Breathing life into digital twins with virtual reality

Virtual reality

With the vast amount of data being collected across manufacturing operations, the veracity of digital twins is improving along with the uses they can be put to. At this year’s Automation Fair in Chicago, Rockwell Automation demonstrated how combining a digital twin with virtual reality (VR) to understand how a production line operates.

The system is based on Emulate3D, an innovative engineering software platform that Rockwell acquired earlier this year that digitally simulates and emulates industrial automation systems. By using accurate simulation models to improve systems planning and decision-making, followed by emulation trials that test the control system before installation, Emulate3D’s software enables customers to virtually test machine and system designs before incurring manufacturing and automation costs and committing to a final design.

An immersive experience

VR systems immerse users in a computer-generated world where they can navigate and interact, viewing complex operations in a clear and convincing way. In VR systems which can connect to live models, this level of interaction can alter the way the modelled system behaves, either through browser-based HMIs, or through buttons and levers, all of which enhance the feeling of really being there. Smartphone-based VR systems can show recordings of operating models but nonetheless include more features than video, as the camera position within the model can be altered by the user.
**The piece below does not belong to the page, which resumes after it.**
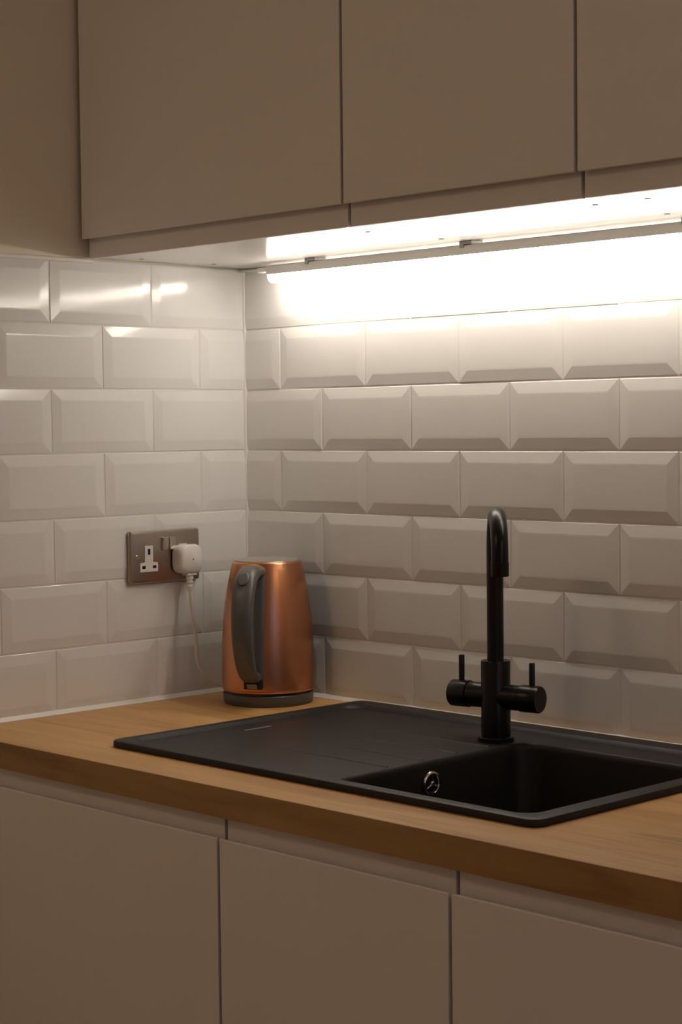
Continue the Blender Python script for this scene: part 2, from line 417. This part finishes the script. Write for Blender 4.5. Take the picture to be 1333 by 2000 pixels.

AR systems incorporate models into the real world by locating them precisely with respect to the real environment, giving the impression of solidity as viewers move around them. Because AR systems include the real environment, they offer great possibilities for demonstrating new solutions to others – including remotely. Several viewers can move around, see each other as avatars, and interact with the running model, while the dialogue between them continues.

Improving market access

“Our customers will have the ability to improve their time to market and operational productivity through digital machine prototyping and virtual commissioning,” John Pritchard, global portfolio manager, Rockwell Automation, said. “It also marks another investment by Rockwell Automation to bring the Connected Enterprise to life.”

“Although it is not necessary to use virtual reality as part of the digital design journey, what we are hearing from customers is that virtual reality gives you a more immersive and, in fact, collaborative way to try and understand what your factory is ultimately going to look like at human scale. When you go into the virtual reality environment you can see things such as sightlines and check whether tower lights are visible for any sized operator.

“You can also check the layout of the machinery and see whether you think the spacing looks right, whether operators can reach everything they need. But also, because in this particular software Emulate3D build the digital factory running real product, real physics and real HMIs, you can also interface with the HMI stop starts, clear false and change settings. It gives you a forensic insight into how the real factory will run once is ultimately built. The VR just takes it to another level of understanding that you just do not get from a flat screen mode.”

Building a twin

To construct these digital twins usually requires two things. Typically, a machine builder will have 3D CAD of their machine and that can be combined with stock items for the likes of conveyors, robots and automated guided vehicles. “When we build these digital factories, it is typically a combination of both,” Pritchard added. “The machine models come from the machine builder while the other ancillary items are often just pulled out of the catalogue that is built into our tool. A lot of those catalogue items are not simply generic, they are real conveyors made by real conveyor manufacturers with real catalogue numbers. Once you have selected them, they turn up in a bill of materials to make it easier to specify them.”

The technology is equally as effective for both greenfield and brownfield facilities. “In fact, a lot of people use this when they have a ‘what if’ scenario,” Pritchard added. “An airport might already have an existing baggage handling system, but what if they want to add three more stations to that? A logistics company might already have a warehouse, what if they add another automated guided vehicle? It is probably more often used for that scenario in a brownfield scenario than it is at a greenfield scenario. Although it is also used to model completely new facilities that have not even been built yet but are really just being imagined.”